# Required work
Reproduce exactly, and nothing else, the lines from the one that contains "What Blender Python" through the one that contains "S.camera = co". Leave the pictures out.

# Data provided

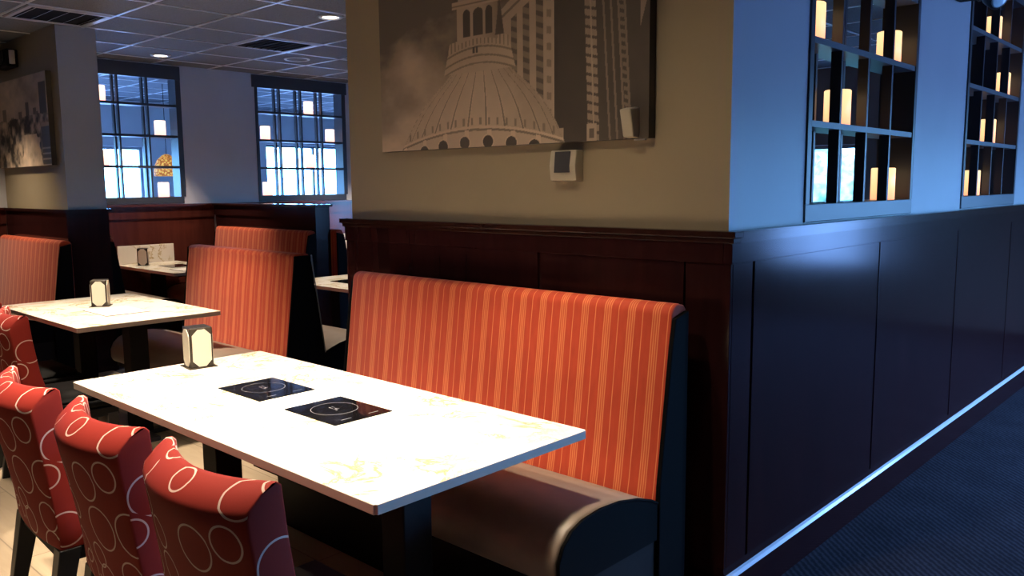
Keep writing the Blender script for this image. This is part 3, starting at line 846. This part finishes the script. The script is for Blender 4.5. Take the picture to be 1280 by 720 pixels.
candle(XF, 5.22, 1, 0, 'lowest amber candle of the lattice at the right picture edge')
candle(XL, 2.88, 1, 3, 'topmost candle of the far left lattice')
candle(XL, 2.88, 3, 2, 'candle right of centre on the middle shelf of the far left lattice')
candle(XL, 2.88, 1, 1, 'candle on the lower left shelf of the far left lattice')
candle(XL, 2.88, 3, 0, 'candle on the bottom rail of the far left lattice')
candle(XL, 4.99, 2, 3, 'topmost candle of the far lattice next to the beige wall')
candle(XL, 4.99, 0, 2, 'left candle on the middle shelf of the far lattice next to the beige wall')
candle(XL, 4.99, 3, 2, 'right candle on the middle shelf of the far lattice next to the beige wall')
candle(XL, 4.99, 2, 1, 'faint candle on the lower shelf of the far lattice next to the beige wall')
candle(XL, 4.99, 0, 0, 'candle on the bottom rail of the far lattice next to the beige wall')

# wicker pendant in the outer room
def wick_b(n, b):
    wv = N(n, 'ShaderNodeTexVoronoi'); wv.inputs['Scale'].default_value = 40; n.links.new(objc(n), wv.inputs['Vector'])
    c = ramp(n, wv.outputs['Distance'], [(.2, (1, .55, .12)), (.6, (.35, .12, .02))])
    n.links.new(c, b.inputs['Base Color']); n.links.new(c, b.inputs['Emission Color']); b.inputs['Emission Strength'].default_value = .9
t = thing('wicker_pendant', 'woven amber pendant lamp hanging beyond the far left lattice', 'pendant lamp', (-10.2, 4.70, 1.66))
obj('lamp_shade', lathe([(.15, 0), (.155, .03), (.145, .12), (.11, .20), (.05, .255), (.02, .27)], 28), mat('woven_cane', (.5, .3, .1), .7, build=wick_b), t, smooth=True)
obj('cord', lathe([(.004, .26), (.004, ZC-1.66)], 8), M_black, t)
# garden beyond the back wall window
def leaf_b(n, b):
    a = noise(n, objc(n), 6, 5); n.links.new(ramp(n, a, [(.35, (.05, .13, .06)), (.65, (.25, .45, .28))]), b.inputs['Base Color'])
struct('ground_outside', boxes([(-30, 30, YB+.3, 40, -.12, -.02), (XR+.3, 30, -10, YB+.3, -.12, -.02), (-30, XO-.3, -10, YB+.3, -.12, -.02)]), mat('pavement', (.3, .3, .3), .9))
ML = mat('garden_leaves', rough=.8, build=leaf_b)
for x, y, r in ((-4.9, 13.5, 1.1), (-7.0, 15.6, 1.3)):
    bm = bmesh.new(); bmesh.ops.create_icosphere(bm, subdivisions=4, radius=r)
    for v in bm.verts:
        n3 = math.sin(v.co.x*9)*math.sin(v.co.y*8+1)*math.sin(v.co.z*10+2); v.co *= 1+.18*n3; v.co.z = max(v.co.z, -r*.8)
    o = obj('garden_shrub', bm, ML, None, smooth=True, loc=(x, y, r*.8-.02)); tag(o, 'rounded shrub outside the bright pane of the nearest lattice, %s' % ('nearer' if y < 14 else 'farther'), 'shrub')
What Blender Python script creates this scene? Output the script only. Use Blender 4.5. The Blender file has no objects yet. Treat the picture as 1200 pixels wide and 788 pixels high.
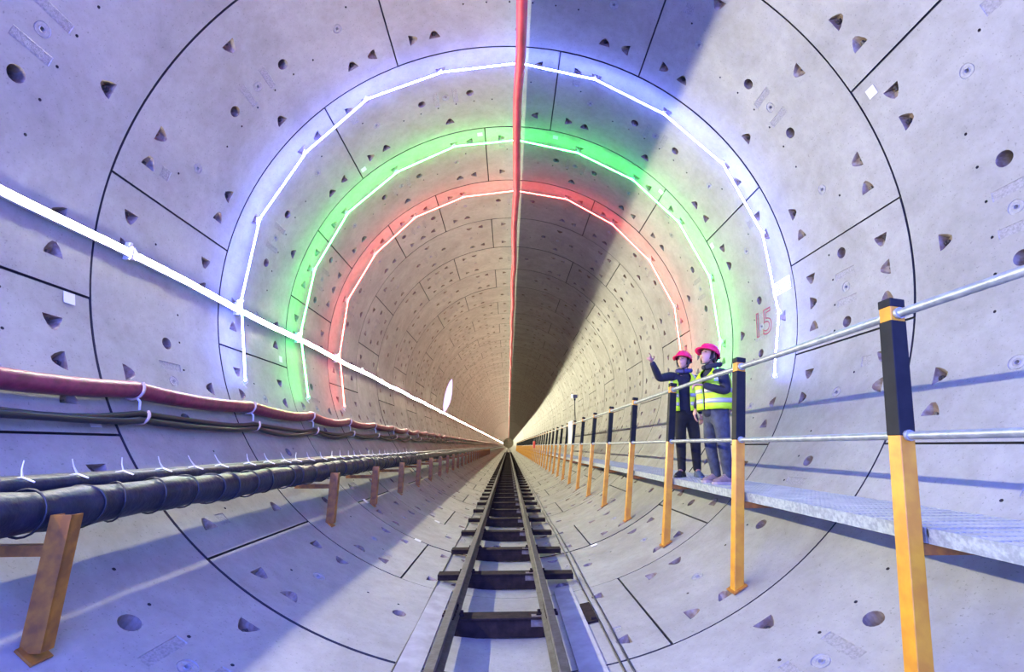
import bpy, bmesh, math, random
import numpy as np
from mathutils import Vector, Matrix
from mathutils.geometry import delaunay_2d_cdt
random.seed(7)
rnd = random.Random(11)
S = bpy.context.scene
C = S.collection
PI = math.pi
R = 3.843            # inner radius of the lining, tunnel axis at height R
W = 1.8              # width of one ring of concrete segments
Y1 = 3.898           # first circumferential joint ahead of the camera
STEP = 360.0 / 19    # bolt pitch round the ring
A0 = 0.6             # angle of bolt 0 (degrees from the crown, + to the right)

# ------------------------------------------------------------------ camera
cam = bpy.data.cameras.new('camera')
cam.sensor_width = 36.0
cam.lens = 36.0 * 527.5 / 1200
cam.shift_x = -18.9 / 1200
cam.clip_start = 0.05
cam.clip_end = 400
co = bpy.data.objects.new('camera', cam); C.objects.link(co)
Mr = [[0.99908785, -0.01012919, 0.04148325], [0.0, 0.97145926, 0.23720645], [-0.042702, -0.23699008, 0.97057315]]
rt = Vector((Mr[0][0], Mr[2][0], Mr[1][0])); up = Vector((Mr[0][1], Mr[2][1], Mr[1][1])); fw = Vector((Mr[0][2], Mr[2][2], Mr[1][2]))
M = Matrix.Identity(4)
for i in range(3):
    M[i][0] = rt[i]; M[i][1] = up[i]; M[i][2] = -fw[i]
M.translation = Vector((-0.076, 0, R - 2.154))
co.matrix_world = M
S.camera = co

# ------------------------------------------------------------------ world, exposure
wd = bpy.data.worlds.new('world'); S.world = wd; wd.use_nodes = True
bg = wd.node_tree.nodes['Background']
bg.inputs[0].default_value = (0.10, 0.17, 1.0, 1); bg.inputs[1].default_value = 17.0
S.view_settings.view_transform = 'Standard'
S.view_settings.look = 'None'
S.view_settings.gamma = 1
S.view_settings.use_curve_mapping = False
S.view_settings.exposure = 0.0
S.cycles.max_bounces = 8
S.cycles.diffuse_bounces = 3
S.cycles.sample_clamp_indirect = 6
try: S.cycles.use_denoising = True
except Exception: pass
E_WHITE = 400.0; E_BLUE = 115.0; E_GREEN = 75.0; E_RED = 45.0; E_BACKFILL = 480.0

# ------------------------------------------------------------------ materials
def mat(name, col, rough=0.6, metal=0.0, noise=0.0, scale=8.0, col2=None, bump=0.0, spec=0.5, detail=6, bscale=None):
    m = bpy.data.materials.new(name); m.use_nodes = True
    nt = m.node_tree; b = nt.nodes['Principled BSDF']
    b.inputs['Base Color'].default_value = (*col, 1); b.inputs['Roughness'].default_value = rough
    b.inputs['Metallic'].default_value = metal; b.inputs['Specular IOR Level'].default_value = spec
    if noise or col2:
        tc = nt.nodes.new('ShaderNodeTexCoord'); n = nt.nodes.new('ShaderNodeTexNoise')
        n.inputs['Scale'].default_value = scale; n.inputs['Detail'].default_value = detail
        nt.links.new(tc.outputs['Object'], n.inputs['Vector'])
        r = nt.nodes.new('ShaderNodeValToRGB')
        c2 = col2 or tuple(max(0, c * (1 - noise)) for c in col)
        r.color_ramp.elements[0].position = 0.38; r.color_ramp.elements[0].color = (*c2, 1)
        r.color_ramp.elements[1].position = 0.62; r.color_ramp.elements[1].color = (*col, 1)
        nt.links.new(n.outputs['Fac'], r.inputs['Fac']); nt.links.new(r.outputs['Color'], b.inputs['Base Color'])
        if bump:
            n2 = nt.nodes.new('ShaderNodeTexNoise'); n2.inputs['Scale'].default_value = bscale or scale * 3; n2.inputs['Detail'].default_value = 5
            nt.links.new(tc.outputs['Object'], n2.inputs['Vector'])
            bp = nt.nodes.new('ShaderNodeBump'); bp.inputs['Strength'].default_value = bump; bp.inputs['Distance'].default_value = 0.01
            nt.links.new(n2.outputs['Fac'], bp.inputs['Height']); nt.links.new(bp.outputs['Normal'], b.inputs['Normal'])
    return m
def emis(name, col, st):
    m = bpy.data.materials.new(name); m.use_nodes = True
    nt = m.node_tree; nt.nodes.remove(nt.nodes['Principled BSDF'])
    e = nt.nodes.new('ShaderNodeEmission'); e.inputs[0].default_value = (*col, 1); e.inputs[1].default_value = st
    nt.links.new(e.outputs[0], nt.nodes['Material Output'].inputs[0])
    return m
def concrete(name, base, dark, stain):
    m = bpy.data.materials.new(name); m.use_nodes = True
    nt = m.node_tree; b = nt.nodes['Principled BSDF']; L = nt.links.new
    tc = nt.nodes.new('ShaderNodeTexCoord')
    def noise(sc, det, rough=.6, dist=0.0):
        n = nt.nodes.new('ShaderNodeTexNoise'); n.inputs['Scale'].default_value = sc; n.inputs['Detail'].default_value = det
        n.inputs['Roughness'].default_value = rough; n.inputs['Distortion'].default_value = dist
        L(tc.outputs['Object'], n.inputs['Vector']); return n
    def ramp(n, p0, c0, p1, c1):
        r = nt.nodes.new('ShaderNodeValToRGB'); r.color_ramp.elements[0].position = p0; r.color_ramp.elements[0].color = (*c0, 1)
        r.color_ramp.elements[1].position = p1; r.color_ramp.elements[1].color = (*c1, 1); L(n.outputs['Fac'], r.inputs['Fac']); return r
    def mix(kind, a, c, f=1.0, fs=None):
        x = nt.nodes.new('ShaderNodeMix'); x.data_type = 'RGBA'; x.blend_type = kind
        x.inputs[0].default_value = f
        if fs is not None: L(fs, x.inputs[0])
        L(a, x.inputs[6]); L(c, x.inputs[7]); return x.outputs[2]
    r1 = ramp(noise(1.1, 5, .65, .6), .34, dark, .62, base)
    r2 = ramp(noise(9, 8, .7), .3, (.84, .84, .83), .6, (1, 1, 1))
    r3 = ramp(noise(55, 3, .6), .29, (.62, .61, .6), .38, (1, 1, 1))
    r4 = ramp(noise(.55, 7, .7, 1.2), .60, (0, 0, 0), .74, (1, 1, 1))
    sc = nt.nodes.new('ShaderNodeRGB'); sc.outputs[0].default_value = (*stain, 1)
    c = mix('MULTIPLY', r1.outputs[0], r2.outputs[0])
    c = mix('MULTIPLY', c, r3.outputs[0])
    fm = nt.nodes.new('ShaderNodeMath'); fm.operation = 'MULTIPLY'; fm.inputs[1].default_value = .35; L(r4.outputs[0], fm.inputs[0])
    c = mix('MIX', c, sc.outputs[0], fs=fm.outputs[0])
    at = nt.nodes.new('ShaderNodeAttribute'); at.attribute_name = 'tone'
    c = mix('MULTIPLY', c, at.outputs['Color'])
    L(c, b.inputs['Base Color'])
    rr = ramp(noise(3, 6), .3, (.42,) * 3, .7, (.68,) * 3); L(rr.outputs[0], b.inputs['Roughness'])
    b.inputs['Specular IOR Level'].default_value = .4
    bp = nt.nodes.new('ShaderNodeBump'); bp.inputs['Strength'].default_value = .25; bp.inputs['Distance'].default_value = .006
    n5 = noise(26, 6, .65); L(n5.outputs['Fac'], bp.inputs['Height']); L(bp.outputs['Normal'], b.inputs['Normal'])
    return m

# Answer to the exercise
What Blender Python script creates this scene? Output the script only. Use Blender 4.5. The Blender file has no objects yet. Treat the picture as 1200 pixels wide and 788 pixels high.
import bpy, bmesh, math, random
import numpy as np
from mathutils import Vector, Matrix
from mathutils.geometry import delaunay_2d_cdt
random.seed(7)
rnd = random.Random(11)
S = bpy.context.scene
C = S.collection
PI = math.pi
R = 3.843            # inner radius of the lining, tunnel axis at height R
W = 1.8              # width of one ring of concrete segments
Y1 = 3.898           # first circumferential joint ahead of the camera
STEP = 360.0 / 19    # bolt pitch round the ring
A0 = 0.6             # angle of bolt 0 (degrees from the crown, + to the right)

# ------------------------------------------------------------------ camera
cam = bpy.data.cameras.new('camera')
cam.sensor_width = 36.0
cam.lens = 36.0 * 527.5 / 1200
cam.shift_x = -18.9 / 1200
cam.clip_start = 0.05
cam.clip_end = 400
co = bpy.data.objects.new('camera', cam); C.objects.link(co)
Mr = [[0.99908785, -0.01012919, 0.04148325], [0.0, 0.97145926, 0.23720645], [-0.042702, -0.23699008, 0.97057315]]
rt = Vector((Mr[0][0], Mr[2][0], Mr[1][0])); up = Vector((Mr[0][1], Mr[2][1], Mr[1][1])); fw = Vector((Mr[0][2], Mr[2][2], Mr[1][2]))
M = Matrix.Identity(4)
for i in range(3):
    M[i][0] = rt[i]; M[i][1] = up[i]; M[i][2] = -fw[i]
M.translation = Vector((-0.076, 0, R - 2.154))
co.matrix_world = M
S.camera = co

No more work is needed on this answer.